> _Aim of the task_
Find the line with "Generate a Blender" and the line with "COL = S.collection", then repeat both of them and every line in between exactly. Omit the pictures.

> _Source material_
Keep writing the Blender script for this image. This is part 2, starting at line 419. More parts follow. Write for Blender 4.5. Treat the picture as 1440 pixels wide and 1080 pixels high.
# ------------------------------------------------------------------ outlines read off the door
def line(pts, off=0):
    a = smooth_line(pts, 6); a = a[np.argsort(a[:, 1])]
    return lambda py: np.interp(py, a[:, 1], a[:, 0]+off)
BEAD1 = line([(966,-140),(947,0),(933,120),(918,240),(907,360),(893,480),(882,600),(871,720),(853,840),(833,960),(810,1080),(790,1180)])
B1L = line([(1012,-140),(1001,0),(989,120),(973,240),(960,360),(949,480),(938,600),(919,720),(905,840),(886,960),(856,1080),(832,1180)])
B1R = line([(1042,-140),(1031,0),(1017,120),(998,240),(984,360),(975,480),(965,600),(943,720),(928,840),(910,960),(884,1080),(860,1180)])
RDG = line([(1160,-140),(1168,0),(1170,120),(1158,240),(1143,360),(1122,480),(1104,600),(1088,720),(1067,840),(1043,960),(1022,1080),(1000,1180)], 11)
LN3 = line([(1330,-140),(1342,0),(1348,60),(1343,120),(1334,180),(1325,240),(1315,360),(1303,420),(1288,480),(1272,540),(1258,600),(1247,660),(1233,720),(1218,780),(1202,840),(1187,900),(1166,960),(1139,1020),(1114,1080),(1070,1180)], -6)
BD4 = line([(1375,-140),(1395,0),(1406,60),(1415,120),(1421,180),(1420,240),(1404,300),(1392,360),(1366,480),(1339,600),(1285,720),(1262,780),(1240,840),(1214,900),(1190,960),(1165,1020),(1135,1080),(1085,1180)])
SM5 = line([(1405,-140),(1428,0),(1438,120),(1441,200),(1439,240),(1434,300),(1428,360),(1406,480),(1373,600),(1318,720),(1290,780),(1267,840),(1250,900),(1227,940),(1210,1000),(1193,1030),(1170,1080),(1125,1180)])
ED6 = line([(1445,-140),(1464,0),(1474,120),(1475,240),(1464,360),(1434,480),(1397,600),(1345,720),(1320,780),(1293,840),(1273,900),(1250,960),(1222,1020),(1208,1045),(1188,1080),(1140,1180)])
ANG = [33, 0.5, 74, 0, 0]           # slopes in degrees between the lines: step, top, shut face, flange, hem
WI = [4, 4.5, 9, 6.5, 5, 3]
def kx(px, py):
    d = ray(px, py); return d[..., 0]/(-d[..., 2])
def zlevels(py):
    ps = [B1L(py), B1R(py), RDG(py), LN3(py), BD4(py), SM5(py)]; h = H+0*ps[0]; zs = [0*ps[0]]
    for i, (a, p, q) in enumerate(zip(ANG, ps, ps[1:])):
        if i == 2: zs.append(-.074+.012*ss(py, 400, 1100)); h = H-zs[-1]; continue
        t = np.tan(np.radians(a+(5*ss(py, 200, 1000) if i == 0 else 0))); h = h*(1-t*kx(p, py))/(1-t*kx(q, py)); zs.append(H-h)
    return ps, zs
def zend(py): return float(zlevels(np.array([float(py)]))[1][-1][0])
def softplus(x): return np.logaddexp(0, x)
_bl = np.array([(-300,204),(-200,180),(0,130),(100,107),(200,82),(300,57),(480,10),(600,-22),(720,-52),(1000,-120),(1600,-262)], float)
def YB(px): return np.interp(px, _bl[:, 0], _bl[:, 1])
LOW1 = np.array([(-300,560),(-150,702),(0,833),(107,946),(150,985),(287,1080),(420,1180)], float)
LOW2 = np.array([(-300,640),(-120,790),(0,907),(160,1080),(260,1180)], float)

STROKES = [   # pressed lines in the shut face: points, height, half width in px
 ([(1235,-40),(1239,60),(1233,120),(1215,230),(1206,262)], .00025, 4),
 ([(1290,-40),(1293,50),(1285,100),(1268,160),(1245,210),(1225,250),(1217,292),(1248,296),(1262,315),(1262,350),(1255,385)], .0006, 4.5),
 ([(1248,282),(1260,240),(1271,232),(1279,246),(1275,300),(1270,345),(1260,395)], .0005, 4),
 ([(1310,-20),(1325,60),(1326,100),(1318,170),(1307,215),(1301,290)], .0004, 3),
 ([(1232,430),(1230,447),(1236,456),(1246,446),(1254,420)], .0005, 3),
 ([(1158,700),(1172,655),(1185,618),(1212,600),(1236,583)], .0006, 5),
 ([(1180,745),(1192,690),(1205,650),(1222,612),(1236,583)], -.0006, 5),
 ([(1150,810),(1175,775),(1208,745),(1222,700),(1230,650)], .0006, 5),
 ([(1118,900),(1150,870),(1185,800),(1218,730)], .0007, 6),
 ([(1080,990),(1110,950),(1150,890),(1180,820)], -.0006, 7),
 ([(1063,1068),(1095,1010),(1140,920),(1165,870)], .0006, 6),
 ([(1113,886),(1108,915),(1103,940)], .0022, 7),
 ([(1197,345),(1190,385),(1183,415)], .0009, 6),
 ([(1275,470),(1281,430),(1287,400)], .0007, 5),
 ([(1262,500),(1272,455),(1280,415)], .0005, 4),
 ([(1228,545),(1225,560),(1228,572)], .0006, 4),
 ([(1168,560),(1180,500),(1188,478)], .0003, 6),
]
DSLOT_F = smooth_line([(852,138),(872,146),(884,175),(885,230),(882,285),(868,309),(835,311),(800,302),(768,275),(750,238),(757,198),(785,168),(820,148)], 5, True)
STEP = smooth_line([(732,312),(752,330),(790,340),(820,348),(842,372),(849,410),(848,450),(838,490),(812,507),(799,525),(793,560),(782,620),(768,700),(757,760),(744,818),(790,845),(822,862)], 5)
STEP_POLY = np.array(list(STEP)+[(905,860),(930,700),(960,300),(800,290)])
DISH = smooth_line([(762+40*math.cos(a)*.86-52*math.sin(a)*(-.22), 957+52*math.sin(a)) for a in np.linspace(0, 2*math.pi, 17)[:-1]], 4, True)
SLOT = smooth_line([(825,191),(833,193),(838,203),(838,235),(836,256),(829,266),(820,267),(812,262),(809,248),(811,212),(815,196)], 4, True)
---
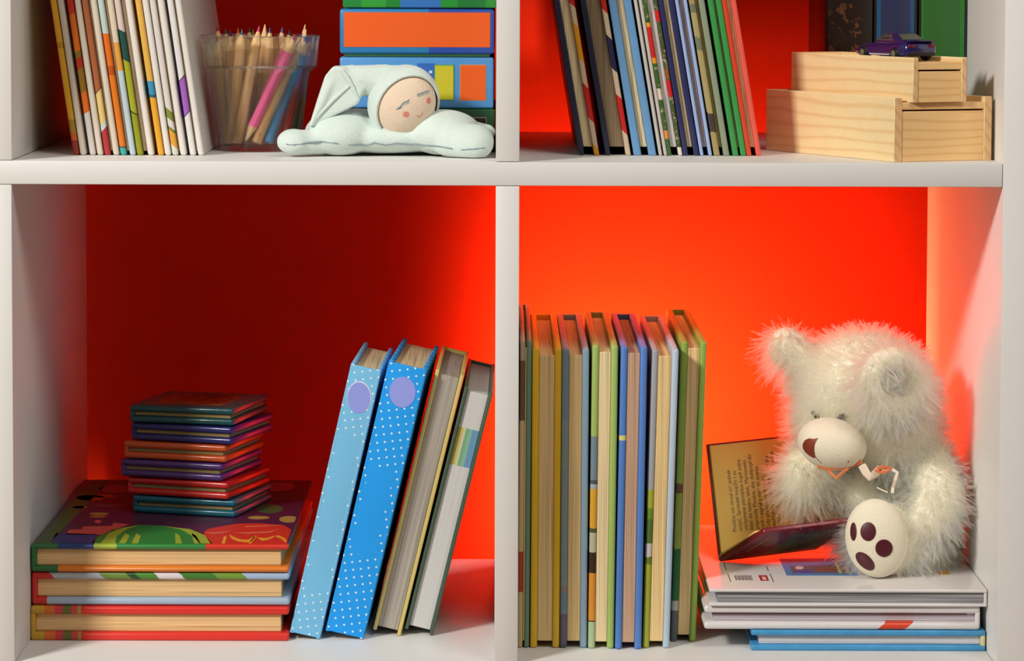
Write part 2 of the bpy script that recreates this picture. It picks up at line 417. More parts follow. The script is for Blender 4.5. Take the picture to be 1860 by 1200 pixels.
---
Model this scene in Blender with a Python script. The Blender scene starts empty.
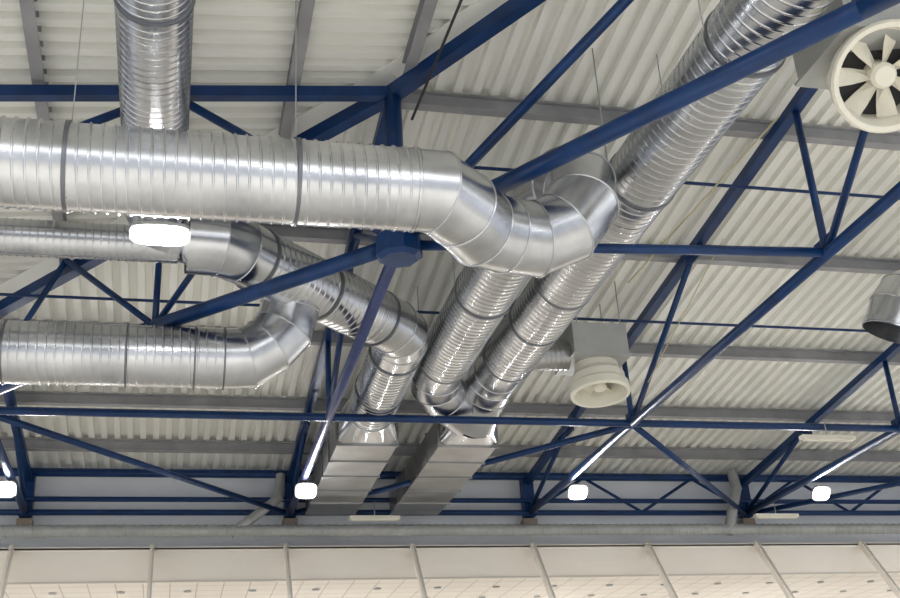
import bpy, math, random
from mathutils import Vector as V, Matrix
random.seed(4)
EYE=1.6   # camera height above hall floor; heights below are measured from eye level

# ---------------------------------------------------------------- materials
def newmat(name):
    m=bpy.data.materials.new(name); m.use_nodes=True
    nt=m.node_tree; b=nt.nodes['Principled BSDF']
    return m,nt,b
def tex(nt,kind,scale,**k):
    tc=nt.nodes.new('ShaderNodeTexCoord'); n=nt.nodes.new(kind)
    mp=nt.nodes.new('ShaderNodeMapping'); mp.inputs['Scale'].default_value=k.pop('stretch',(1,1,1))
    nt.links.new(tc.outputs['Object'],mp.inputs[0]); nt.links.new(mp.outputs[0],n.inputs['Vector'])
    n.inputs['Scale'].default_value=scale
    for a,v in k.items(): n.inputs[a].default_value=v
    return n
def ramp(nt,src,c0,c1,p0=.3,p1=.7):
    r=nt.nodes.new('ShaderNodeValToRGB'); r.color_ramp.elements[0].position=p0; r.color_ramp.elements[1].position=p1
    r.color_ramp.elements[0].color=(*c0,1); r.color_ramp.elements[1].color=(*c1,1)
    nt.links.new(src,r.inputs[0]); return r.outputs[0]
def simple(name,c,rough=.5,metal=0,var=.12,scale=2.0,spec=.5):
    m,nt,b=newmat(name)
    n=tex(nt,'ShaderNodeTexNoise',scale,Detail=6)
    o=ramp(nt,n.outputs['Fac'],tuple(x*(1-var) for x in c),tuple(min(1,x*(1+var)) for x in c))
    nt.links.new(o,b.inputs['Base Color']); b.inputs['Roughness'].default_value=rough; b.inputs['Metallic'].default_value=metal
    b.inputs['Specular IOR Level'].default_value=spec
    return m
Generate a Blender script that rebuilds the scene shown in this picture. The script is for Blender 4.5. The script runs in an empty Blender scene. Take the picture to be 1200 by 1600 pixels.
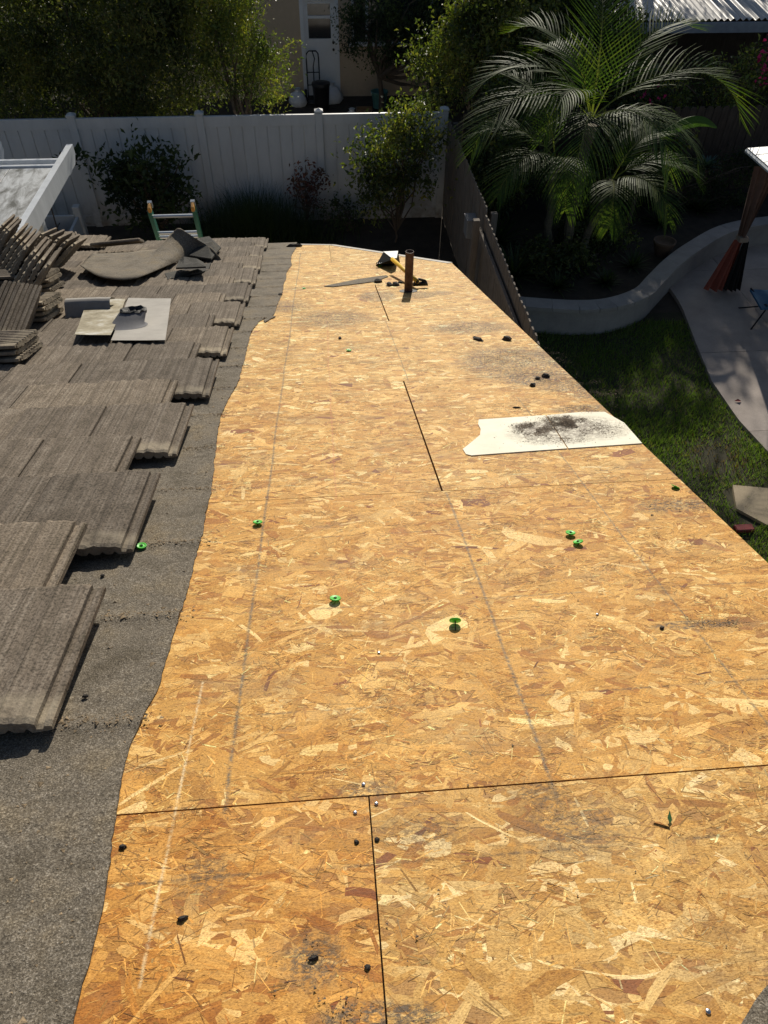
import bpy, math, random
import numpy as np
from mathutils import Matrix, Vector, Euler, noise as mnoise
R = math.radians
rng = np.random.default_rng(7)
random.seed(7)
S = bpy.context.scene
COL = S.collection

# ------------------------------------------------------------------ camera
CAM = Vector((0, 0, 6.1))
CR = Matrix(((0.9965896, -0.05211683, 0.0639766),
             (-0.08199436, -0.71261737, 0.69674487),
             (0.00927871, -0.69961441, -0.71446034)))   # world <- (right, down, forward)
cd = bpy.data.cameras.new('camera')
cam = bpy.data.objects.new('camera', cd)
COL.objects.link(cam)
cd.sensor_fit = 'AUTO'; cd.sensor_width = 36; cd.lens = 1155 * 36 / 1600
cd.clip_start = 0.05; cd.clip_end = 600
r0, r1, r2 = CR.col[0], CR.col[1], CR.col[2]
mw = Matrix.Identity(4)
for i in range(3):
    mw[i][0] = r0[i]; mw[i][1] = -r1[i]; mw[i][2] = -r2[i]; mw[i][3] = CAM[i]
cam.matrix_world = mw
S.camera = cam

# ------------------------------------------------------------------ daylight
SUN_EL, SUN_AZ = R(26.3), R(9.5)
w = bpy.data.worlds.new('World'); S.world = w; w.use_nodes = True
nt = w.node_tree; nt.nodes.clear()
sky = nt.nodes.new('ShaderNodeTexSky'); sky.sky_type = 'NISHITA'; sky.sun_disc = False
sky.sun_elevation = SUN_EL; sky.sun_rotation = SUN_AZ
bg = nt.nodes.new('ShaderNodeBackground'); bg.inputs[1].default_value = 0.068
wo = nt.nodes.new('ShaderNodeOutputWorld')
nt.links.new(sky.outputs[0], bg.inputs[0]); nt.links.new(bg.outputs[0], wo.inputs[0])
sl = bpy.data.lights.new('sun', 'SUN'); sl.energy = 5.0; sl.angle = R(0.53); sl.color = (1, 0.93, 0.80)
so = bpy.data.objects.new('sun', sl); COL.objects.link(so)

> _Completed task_
Generate a Blender script that rebuilds the scene shown in this picture. The script is for Blender 4.5. The script runs in an empty Blender scene. Take the picture to be 1200 by 1600 pixels.
import bpy, math, random
import numpy as np
from mathutils import Matrix, Vector, Euler, noise as mnoise
R = math.radians
rng = np.random.default_rng(7)
random.seed(7)
S = bpy.context.scene
COL = S.collection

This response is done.